Эта короткая реплика, вошедшая в официальный протокол, решила судьбу княжества. Талейран довольно часто брал на себя роль адвоката слабых, проявляя неожиданное для многих политическое благородство. Но, как всегда, Сфинкс преследовал собственные цели. В числе «побрякушек», пожалованных ему Наполеоном, был и титул князя Беневенто — маленького городка на юге Италии, с 1053 года принадлежавшего Святому престолу и представлявшего собой анклав в Неаполитанском королевстве. Папе вовсе не нравилось, чтобы церковными землями управлял бывший священник, лишенный сана. Неаполитанское королевство уже дважды подвергалось захвату со стороны узурпаторов: сначала Жозефа Бонапарта, затем — Иоахима Мюрата. Княжеский титул приносил Талейрану 60 тысяч франков в год, и в этом кроется одна из причин его задержки в Вене. Защищая права маленьких государств, он, возможно, и проявлял альтруизм, но в первую очередь заботился о сохранении своих привилегий. Ради приличия — или из осторожности — он сразу после возвращения Наполеона отказался от титула князя Беневентского, надеясь, что Людовик XVIII пожалует ему другой, более весомый с точки зрения законной монархии.
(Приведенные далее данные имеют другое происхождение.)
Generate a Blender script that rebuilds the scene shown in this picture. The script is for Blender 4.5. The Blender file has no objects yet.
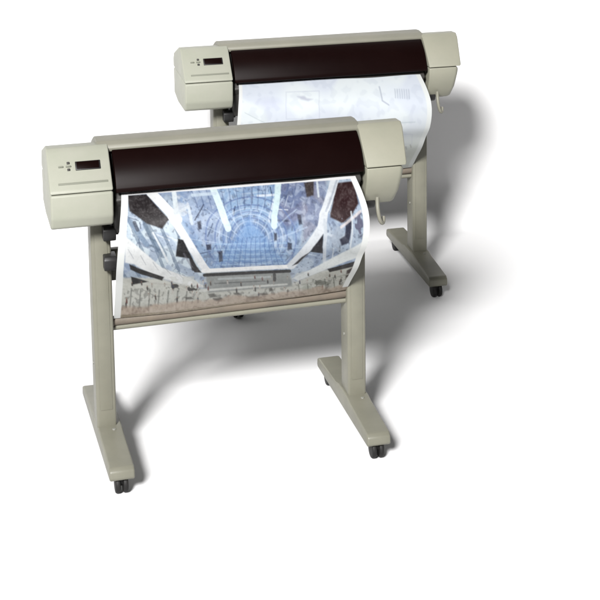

Во время венских обедов сотрапезницы нередко интересовались у представителя Бурбонов, что сейчас поделывают видные бонапартисты, увенчавшие свои имена военной славой. Талейран неизменно давал им исполненный презрения сухой ответ:
— Никогда о таких не слышал.
Итак, Талейран затягивал Венский конгресс под предлогом заботы о малых европейских государствах, а на самом деле — боясь потерять немалый доход. Отказ от титула князя Беневентского не потребовал от него особой жертвы — он ни разу не был в этом самом Беневенто! Но вот утрата ежегодных 60 тысяч франков волновала его значительно больше. Талейрана поддержал Меттерних, почуявший возможность лишний раз пнуть Церковь, на его взгляд, слишком богатую и слишком могущественную. Если бы канцлер сказал по своему обыкновению: «Нет!», то французский посол, возможно, сдержал бы слово, данное Людовику XVIII в письме от 27 мая: «Сир! Я более не буду иметь чести писать Вашему Величеству из Вены, ибо отправляюсь в путь, дабы вскоре выразить Вам свою почтительнейшую преданность».